Apple's (AAPL 1.91%) stock price has more than tripled over the past three years, silencing the bears who claimed its best days were over. Its iPhone business remained stable, newer hardware devices like the Apple Watch and AirPods attracted more consumers, and its prisoner-taking services ecosystem locked in over 600 million paid subscribers.

The next few years could also be promising for Apple. Its first family of 5G iPhones could spark lots of upgrades this year, its streaming services should gain more subscribers, and it could gradually expand into the AR and automotive markets. With nearly $200 billion in cash and marketable securities in the bank, Apple still has plenty of ways to expand via new investments and acquisitions.

As a long-term Apple investor, I still believe Apple's best days are ahead. But I'm also well aware that three big challenges could generate unpredictable headwinds for the tech giant in the near future.

Apple CEO Tim Cook.

Image source: Apple.

1. Apple's App Store battles

A growing list of companies, including Epic Games, Spotify (SPOT 2.49%), and Rakuten (RKUNY -1.75%), are claiming Apple's 30% cut of its App Store revenue is anti-competitive.
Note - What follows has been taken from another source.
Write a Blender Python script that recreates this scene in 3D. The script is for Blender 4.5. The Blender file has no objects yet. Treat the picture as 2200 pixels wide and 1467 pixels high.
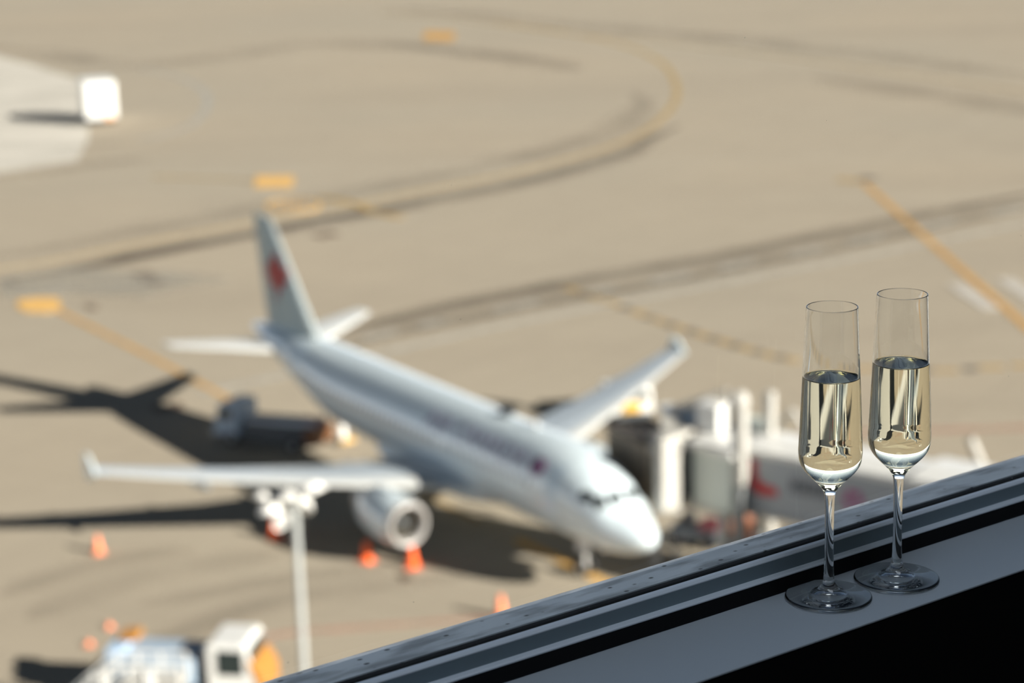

Last March, Spotify and Rakuten both filed antitrust complaints against Apple in Europe. Spotify claims Apple's cut of its in-app revenue is too high, and that those fees give Apple Music an unfair pricing advantage on iOS devices. Rakuten, one of Japan's top e-commerce companies, also claimed Apple's fees made it impossible for its own e-books subsidiary, Kobo, to compete against Apple Books.

Epic Games' Fortnite.

Image source: Epic Games.

Last August, Apple booted Epic's Fortnite from the App Store after it bypassed Apple's payments system with direct in-app payments. Epic and Apple subsequently sued each other, and the case could drag on for years -- but a ruling in Epic's favor could allow more developers to circumvent Apple's payment system.

Meanwhile, Microsoft (MSFT 0.61%), Alphabet's (GOOG 0.92%) (GOOGL 0.90%) Google, and other companies want to launch their cloud gaming platforms on iOS as single stand-alone apps that can play large libraries of games.

Apple wants these platforms to offer their games in individually wrapped installations so they can be monitored and monetized, and this byzantine structure could spark new antitrust complaints against the company. All these issues could throttle the growth of the company's App Store, which accounts for a large portion of the revenue for Apple's services segment -- which generated 17% of Apple's overall revenue in fiscal 2020.

2. Apple's war against online advertisers

Apple's upcoming iOS 14 update will allow users to opt out of data-tracking features in apps. That change, which Apple claims will protect users' personal data, could cause serious problems for companies like Facebook (META 2.10%) and Alphabet's Google, which both generate most of their revenue from targeted ads.

Facebook, which claimed the change could reduce its Audience Network ad revenue by over 50%, is reportedly preparing to file an antitrust suit against Apple over the planned update.

Google and other online advertisers could eventually follow Facebook's lead and try to loosen Apple's iron grip on its walled garden. It's unclear if they'll succeed, but those clashes could cause antitrust regulators to take a much closer look at Apple's control over iOS apps.

3. The rise of the Chromebooks

Google's Chromebooks, which are manufactured both internally and by third-party partners, outsold Apple's MacBooks in full-year shipments for the first time ever in 2020, according to IDC.

Google's Pixelbook.

Image source: Google.

That might not seem like a major threat, since Chromebooks usually target lower-end users while MacBooks aim higher. Chromebooks are generally considered more of a threat to low-end Windows PCs rather than MacBooks, especially in the education market.

However, Google's high-end Pixelbook, which was initially launched in 2017, also highlighted the potential of high-end Chromebooks. Several other PC makers, including Asus and Acer, have already followed Google's lead with higher-end Chromebooks, which could pull more affluent users away from MacBooks.

The growth of the Chromebook market -- along with Microsoft's ongoing launches of new Surface tablet devices -- could impact Apple's Mac business, which accounted for 10% of its sales last year. Moreover, new variations of the Chromebook, including detachable tablets that run Android apps, could also affect Apple's iPad business, which still generated 9% of its sales last year.

The key takeaways

Apple's core business is strong, but investors shouldn't overlook these threats. The intensifying clashes over in-app payments, data-tracking, and targeted ads could spark tougher antitrust moves against Apple, while Google and Microsoft both remain formidable rivals in the ever-shifting hardware market.